The thing I enjoy the most these days is the DVR. At first I used it just to record programs I wanted to see but which weren't on at my preferred viewing times. Then came the discovery that the rewind function works for 'real time' tv. Let's say that yet another director let yet another actor mumble important lines of speech so badly that they could not be heard. (This problem is sometimes exacerbated by digital sound recording which can't seem to reproduce music and dialogue without it being either too quiet or too loud. Goldilocks would have never found 'just right', if you get my drift.) With DVR, one can simply hit rewind, raise the volume, and watch that part again. With DVR I can start recording a program like the Grammy awards, start watching the recording an hour or so into the program, fast forward through parts I have no desire to see, commercials, and so on and so forth, eventually catching up with the program's actual live broadcast before it is over. With DVR, 'Dancing With the Stars' can be reduced to a half hour's running time. And should a call of nature intrude while watching a broadcast, with DVR one can press the pause button, go outside and take care of business, and return to pick up where the interruption occurred.

The DVR also records in high definition (when you pay extra for the high definition in the first place) which includes the tv version of wide screen. Now there's a topic - wide screen tv uses a picture ratio of height to width that is not used by any movie company anywhere, ever. But these days we do away with much of what is possible and exist in the land of someone's definition of "good enough".

Now, I've been enjoying the possibilities of DVR for awhile. But last Saturday, my use of it turned into a triumph. The 4,727th Republican Party's Presidential-Candidate Debate started at 8pm, just as my radio show ended. I used the DVR to record it - in widescreen, color, high def, stereophonic sound, and watched it later. If the candidates had worn different costumes, it might have been mistaken for a World Wresting Federation brawl. The trick when watching is to realize that it is entertainment. Taking any of it seriously would result in a trip to the passport office just in case.

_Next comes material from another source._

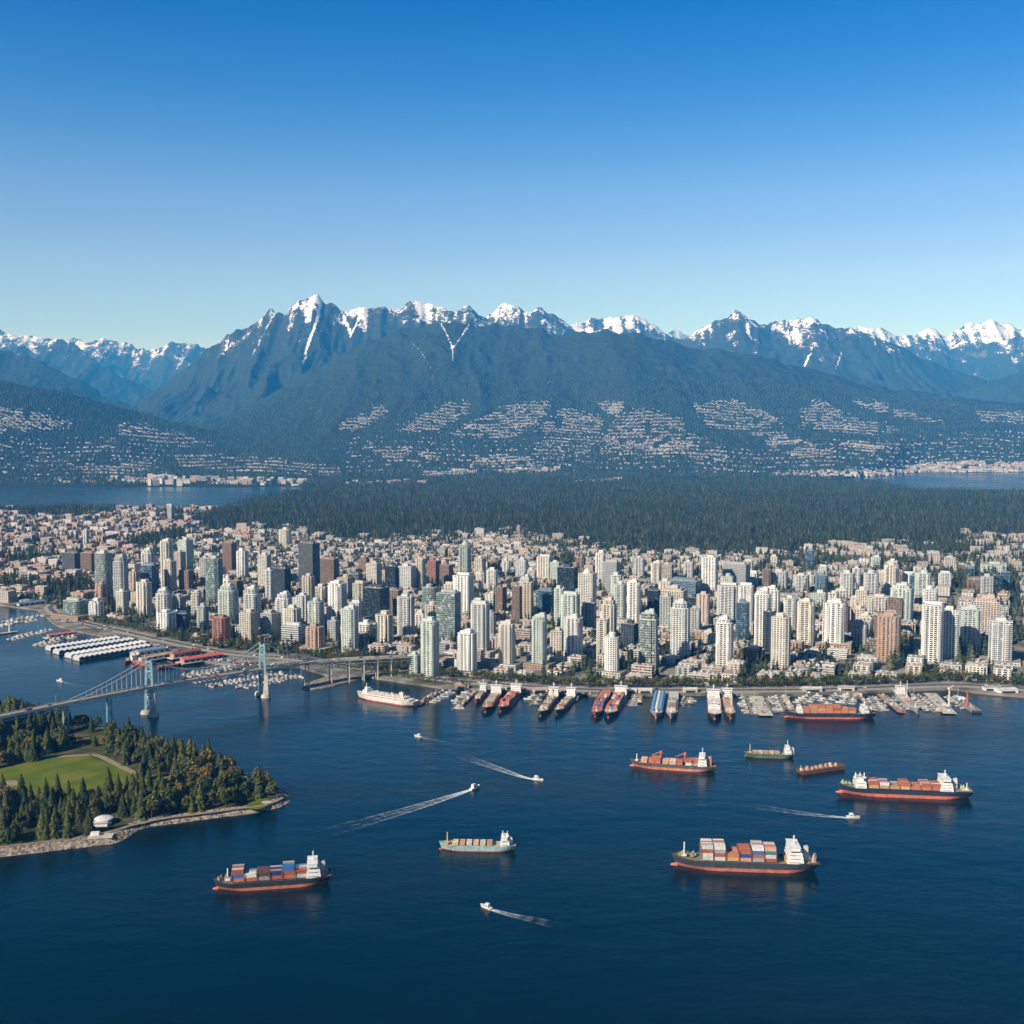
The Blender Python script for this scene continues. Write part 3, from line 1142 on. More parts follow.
# ================================================================== CITY
def ribbon(name, pix, width, z, mat, label, kind='structure', world_pts=None):
    pts = world_pts or [G(px, py, 3) for px, py in pix]
    P = [Vector((x, y, 0)) for x, y in pts]
    # round the corners
    for _ in range(2):
        Q = [P[0]]
        for i in range(len(P) - 1):
            Q += [P[i] * .75 + P[i + 1] * .25, P[i] * .25 + P[i + 1] * .75]
        P = Q + [P[-1]]
    b = MB()
    vs, fs = [], []
    for i, p in enumerate(P):
        d = (P[min(i + 1, len(P) - 1)] - P[max(i - 1, 0)])
        d.normalize()
        nrm = Vector((-d.y, d.x, 0))
        for s in (-.5, .5):
            q = p + nrm * width * s
            vs.append((q.x, q.y, z))
    for i in range(len(P) - 1):
        fs.append((2 * i + 1, 2 * i, 2 * i + 2, 2 * i + 3))
    b.add(vs, fs)
    o = b.build(name, mat)
    tag(o, label, kind=kind)
    return P


WATERFRONT = [(1300, 694), (1024, 690), (960, 684), (850, 689), (780, 690.5), (700, 690.5), (600, 691), (520, 686), (440, 680), (395, 672), (350, 667), (300, 659), (240, 655), (200, 648), (165, 641), (120, 631), (80, 622), (55, 614), (48, 606), (70, 598), (90, 592)]
ribbon('promenade', WATERFRONT, 24, 3.05, M['pavement'], 'pale paved promenade along the quay')
wf_pts = ribbon('road', [(p[0], p[1] - 0.6) for p in WATERFRONT], 9, 3.15, M['asphalt'], 'asphalt waterfront road')
lb = MB()
for i in range(0, len(wf_pts) - 1):
    a, c = wf_pts[i], wf_pts[i + 1]
    n_ = max(1, int((c - a).length / 12))
    for k in range(n_):
        p = a.lerp(c, (k + .3) / n_)
        d = (c - a).normalized()
        q = p + d * 4
        w2 = Vector((-d.y, d.x, 0)) * 0.15
        lb.add([(p.x + w2.x, p.y + w2.y, 3.17), (p.x - w2.x, p.y - w2.y, 3.17), (q.x - w2.x, q.y - w2.y, 3.17), (q.x + w2.x, q.y + w2.y, 3.17)], [(0, 1, 2, 3)])
tag(lb.build('road_markings', M['white_paint']), 'white dashed lane line of the waterfront road', kind='structure')
ribbon('avenue', [(300, 659), (262, 648), (226, 640), (190, 632), (150, 624), (110, 612)], 14, 3.12, M['asphalt'], 'avenue along the planted strip')

# ---------------------------------------------------------------- palette
PAL = {
    'white': (0.72, 0.71, 0.68), 'cream': (0.62, 0.585, 0.51), 'beige': (0.47, 0.41, 0.34), 'sand': (0.56, 0.51, 0.43),
    'pale teal': (0.52, 0.57, 0.53), 'grey': (0.41, 0.42, 0.41), 'dark grey': (0.11, 0.12, 0.13), 'brown': (0.24, 0.165, 0.125),
    'terracotta': (0.43, 0.29, 0.215), 'brick red': (0.33, 0.15, 0.11), 'pink': (0.55, 0.44, 0.38), 'pale grey': (0.58, 0.585, 0.57),
    'teal glass': (0.38, 0.44, 0.42), 'dark glass': (0.055, 0.075, 0.09), 'blue glass': (0.15, 0.22, 0.28),
}
GLZ = {'teal glass': (0.07, 0.095, 0.09), 'pale teal': (0.07, 0.088, 0.082), 'dark glass': (0.012, 0.02, 0.03), 'blue glass': (0.025, 0.05, 0.075)}


def plan(shape, w, d, rd):
    w2, d2 = w / 2, d / 2
    if shape == 'rect':
        return [(-w2, -d2), (w2, -d2), (w2, d2), (-w2, d2)]
    if shape == 'chamfer':
        c = min(w, d) * 0.2
        return [(-w2 + c, -d2), (w2 - c, -d2), (w2, -d2 + c), (w2, d2 - c), (w2 - c, d2), (-w2 + c, d2), (-w2, d2 - c), (-w2, -d2 + c)]
    if shape == 'notch':
        c = min(w, d) * 0.17
        return [(-w2 + c, -d2), (w2 - c, -d2), (w2 - c, -d2 + c), (w2, -d2 + c), (w2, d2 - c), (w2 - c, d2 - c), (w2 - c, d2), (-w2 + c, d2), (-w2 + c, d2 - c), (-w2, d2 - c), (-w2, -d2 + c), (-w2 + c, -d2 + c)]
    if shape == 'round':
        return [(w2 * math.cos(2 * PI * i / 16), d2 * math.sin(2 * PI * i / 16)) for i in range(16)]
    if shape == 'bay':
        k, c = w * 0.22, min(w, d) * 0.12
        return [(-w2, -d2 + c), (-k, -d2 + c), (-k, -d2), (k, -d2), (k, -d2 + c), (w2, -d2 + c), (w2, d2 - c), (k, d2 - c), (k, d2), (-k, d2), (-k, d2 - c), (-w2, d2 - c)]
    if shape == 'bow':  # curved front
        f = [(-w2 * math.cos(PI * i / 8), -d2 * 0.55 - d2 * 0.45 * math.sin(PI * i / 8)) for i in range(9)]
        return f + [(w2, d2), (-w2, d2)]
    return plan('rect', w, d, rd)


def inset(pts, k):
    """shrink towards the middle by about k metres on every side"""
    mx_ = max(abs(p[0]) for p in pts)
    my_ = max(abs(p[1]) for p in pts)
    return [(p[0] * (1 - k / mx_), p[1] * (1 - k / my_)) for p in pts]


FACADES = {  # floor height, spandrel, pier width, pier spacing, projection
    'res': (2.95, 0.9, 1.45, 6.4, 0.95), 'grid': (3.0, 1.15, 1.5, 4.4, 0.65), 'curtain': (3.5, 0.45, 0.22, 2.6, 0.18), 'fin': (3.4, 0.8, 0.95, 2.3, 0.55), 'band': (3.4, 1.6, 0.25, 6.0, 0.35), 'strip': (2.95, 0.8, 2.7, 6.4, 0.85),
}


def storeys(fr, gl, pts, z0, z1, style, rd):
    fh, spn, pw, psp, pj = FACADES[style]
    gl.prism(inset(pts, pj), z0, z1 - 0.2, bottom=False)
    nf = max(1, int(round((z1 - z0) / fh)))
    fh = (z1 - z0) / nf
    for k in range(nf + 1):
        za = z0 + k * fh - (spn * 0.3 if k else 0)
        zb2 = min(z0 + k * fh + spn * 0.7, z1 + 0.9)
        if k == nf:
            zb2 = z1 + 0.9
        fr.prism(pts, za, zb2, bottom=k > 0)
    n_ = len(pts)
    for i in range(n_):
        a, b = pts[i], pts[(i + 1) % n_]
        L = math.hypot(b[0] - a[0], b[1] - a[1])
        if L < 1.0:
            continue
        an = math.atan2(b[1] - a[1], b[0] - a[0])
        m_ = max(1, int(round(L / psp)))
        nx_, ny_ = math.sin(an), -math.cos(an)
        for j in range(m_):
            t = (j + (0.5 if style in ('res', 'strip') else 0.0)) / m_
            px, py = a[0] + (b[0] - a[0]) * t, a[1] + (b[1] - a[1]) * t
            if style != 'curtain' or True:
                fr.box(px - nx_ * (pj * .5 - .06), py - ny_ * (pj * .5 - .06), z0, pw, pj + 0.12, z1 - z0 + 0.55, an, bottom=False)


def scale_plan(pts, kx, ky, ox=0, oy=0):
    return [(p[0] * kx + ox, p[1] * ky + oy) for p in pts]


def tower_parts(root, w, d, h, shape, style, colour, rd, podium=0, step=None, top=None, alt=None):
    pts = plan(shape, w, d, rd)
    wall = PAL[colour]
    if podium:
        kf = rd.uniform(.93, 1.05)
        wall = tuple(c * kf for c in wall)
    glz = GLZ.get(colour, (0.040, 0.060, 0.072))
    fr, gl = MB(), MB()
    step = step if step is not None else rd.random() < 0.2
    h1 = h * rd.uniform(.88, .94) if step else h
    storeys(fr, gl, pts, 0, h1, style, rd)
    top_pts = pts
    if step:
        top_pts = scale_plan(pts, .78, .80)
        storeys(fr, gl, top_pts, h1 + 0.9, h, style, rd)
    fr.build('facade', M['concrete'], root, wall)
    gl.build('glazing', M['glazing'], root, glz)
    if style in ('res', 'strip') and h > 30:
        # two stacks of balconies with solid fronts
        for sx_ in (-1, 1):
            bb = MB()
            bx = sx_ * w * rd.uniform(.24, .34)
            yb = min(p[1] for p in pts) if shape not in ('notch',) else -d / 2
            for k in range(1, int(h1 / 2.9)):
                bb.box(bx, yb - .55, k * 2.9 - .1, 4.2, 1.5, 1.15)
            bb.build('balcony_stack', M['concrete'], root, tuple(min(.8, c * 1.1) for c in wall))
    rb = MB()
    rb.prism(inset(top_pts, 0.5), h + 0.91, h + 0.96)
    rf = rb.build('roof', M['roofing'], root, rd.choice([(.30, .29, .27), (.42, .40, .37), (.24, .24, .23), (.36, .33, .29)]))
    kind = top or rd.choice(['box', 'box', 'box', 'steps', 'round', 'slab'])
    pb = MB()
    px_, py_ = w * rd.uniform(-.08, .08), d * rd.uniform(-.05, .12)
    kx = .78 if step else 1
    if kind == 'box':
        pb.box(px_, py_, h + .96, w * .42 * kx, d * .45 * kx, rd.uniform(3.5, 6))
    elif kind == 'steps':
        pb.box(px_, py_, h + .96, w * .66 * kx, d * .62 * kx, 3.0)
        pb.box(px_ + w * .1, py_, h + 3.9, w * .34 * kx, d * .36 * kx, 2.6)
    elif kind == 'round':
        pb.cyl(px_, py_, h + .96, h + 6.2, min(w, d) * .3 * kx, n=14)
        pb.cyl(px_, py_, h + 6.2, h + 7.4, min(w, d) * .24 * kx, min(w, d) * .06, n=14)
    elif kind == 'dome':
        r0 = min(w, d) * .38 * kx
        for q in range(4):
            pb.cyl(0, 0, h + .96 + q * 2.2, h + .96 + (q + 1) * 2.2, r0 * math.cos(q * .36), r0 * math.cos((q + 1) * .36), n=16)
    elif kind == 'slab':
        pb.box(0, py_, h + .96, w * .78 * kx, d * .3 * kx, 4.2)
    pb.build('penthouse', M['concrete'], root, tuple(c * .92 for c in wall))
    for _ in range(3):
        vb = MB()
        ux, uy, us = rd.uniform(-.38, .38) * w * kx, rd.uniform(-.38, .38) * d * kx, rd.uniform(1.4, 3.2)
        vb.box(ux, uy, h + .965, us, us * .8, us * .6)
        vb.cyl(ux, uy, h + .96 + us * .6, h + .96 + us * .85, us * .3, n=6)
        vb.build('roof_unit', M['roofing'], rf, (.5, .5, .48))
    if podium:
        pf, pg, pr = MB(), MB(), MB()
        ppts = plan('rect', w * 1.75, d * 1.6, rd)
        ph = podium * 3.4
        storeys(pf, pg, ppts, 0, ph, 'grid', rd)
        pcol = rd.choice([PAL['cream'], PAL['sand'], PAL['terracotta'], PAL['pale grey']])
        if colour in ('brick red', 'terracotta'):
            pcol = PAL['terracotta']
        po = pf.build('podium', M['concrete'], root, pcol)
        pg.build('podium_glazing', M['glazing'], po, (.05, .06, .065))
        pr.prism(inset(ppts, .5), ph + .905, ph + .95)
        pr.build('podium_roof', M['roofing'], po, rd.choice([(.16, .20, .10), (.4, .37, .32), (.3, .28, .25)]))
    return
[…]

Speaking of my radio show (you must have known I'd get around to it) the first half of last Saturday's show took note of several birthdays, including a few of my favorite performers, like Jimmy Durante. The second half celebrated one of the composers of the Great American Song Book, Harold Arlen.

A young Harold Arlen, about the time he was composing revues for the Cotton Club,
and songs like, 'Stormy Weather', 'Get Happy', and 'Let's Fall in Love".
Arlen never promoted himself the way most of his contemporaries did. As a result, his contributions have been somewhat overlooked. It's odd, really - he composed some of the best pieces in the American Songbook, yet he rarely used the standard song form. He's often thought of as a composer of show music 'blues', yet he only composed a couple of songs in that form. If I'm still doing the show this time next year, I'll have to devote the entire 2 hours to him - there just isn't enough time to play most of his songs that should be played in such a program. Hopefully, I won't have another of my 'senior moments' - this time around I gave the wrong lyricist credit on one of my favorite Arlen songs, "Last Night When We Were Young". The wordsmith was Yip Harburg. As always, I hope any listeners enjoy the show.